Let $(X, d)$ be a metric space. For $f:X\to X$, $x\in X$ and $c>0$, take $\Gamma_c(x, f)= \{y: d(x_n, y_n)<c, \forall n\in\mathbb{Z}\}$ where $\{x_n\}_{n\in\mathbb{Z}}$ and $\{y_n\}_{n\in\mathbb{Z}}$ are orbits of $x, y$, respectively, this means that $x_{n+1}= f(x_n)$ with $x_0=x$ and $f(y_{n})=y_{n+1}$ with $y_0=y$.
$f:X\to X$ is called expansive map/ homeomorphism, if there is $c>0$ such that $\Gamma_c(x, f)=\{x\}$ for all $x\in X$.

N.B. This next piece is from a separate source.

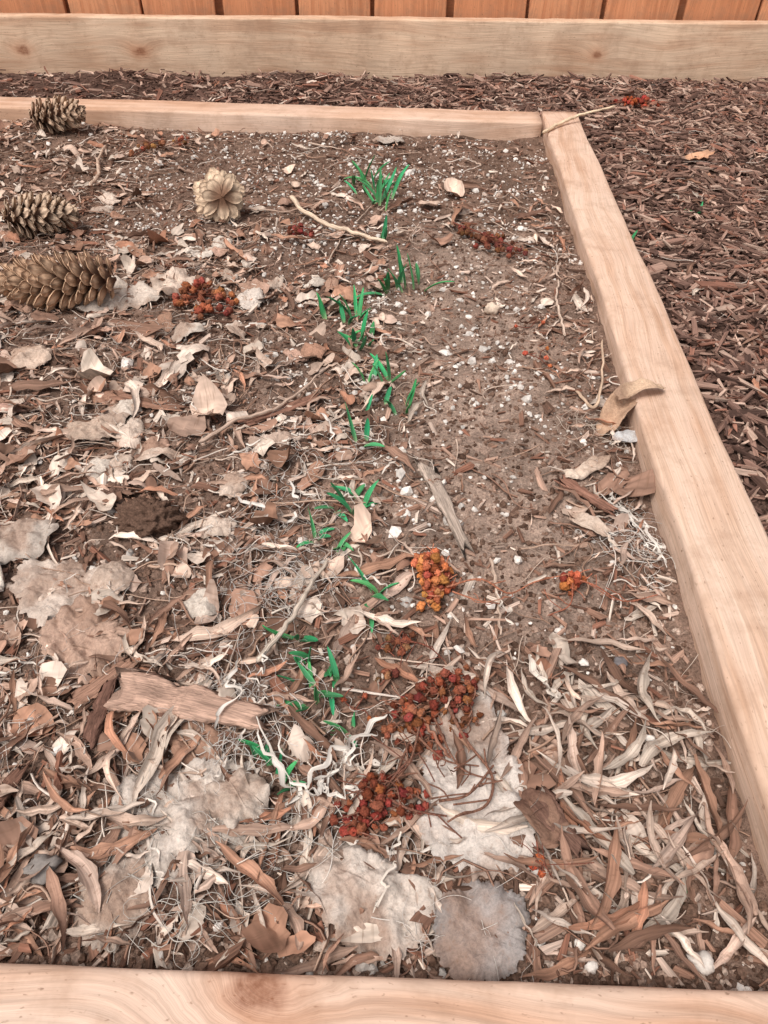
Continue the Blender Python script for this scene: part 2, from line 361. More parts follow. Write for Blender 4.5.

It is known that there is no expansive homeomorphism on one-dimensional compact manifold. This means that there is no expansive homeomorphism on circle and interval. But $f:S^1\to S^1$ with $z\to 2z$, is an expansive local homeomorphism. Thus there is expansive local homeomorphism on circle.
Is there an expansive local homeomorphism on $[0, 1]$?
Please help me to know it.
The answer is no. If $f : [0,1] \to [0,1]$ is a local homeomorphism, then it must locally increasing, so just increasing since $[0,1]$ is connected. But this means that it is in fact a homeomorphism of $[0,1]$.
In particular, it cannnot be expansive.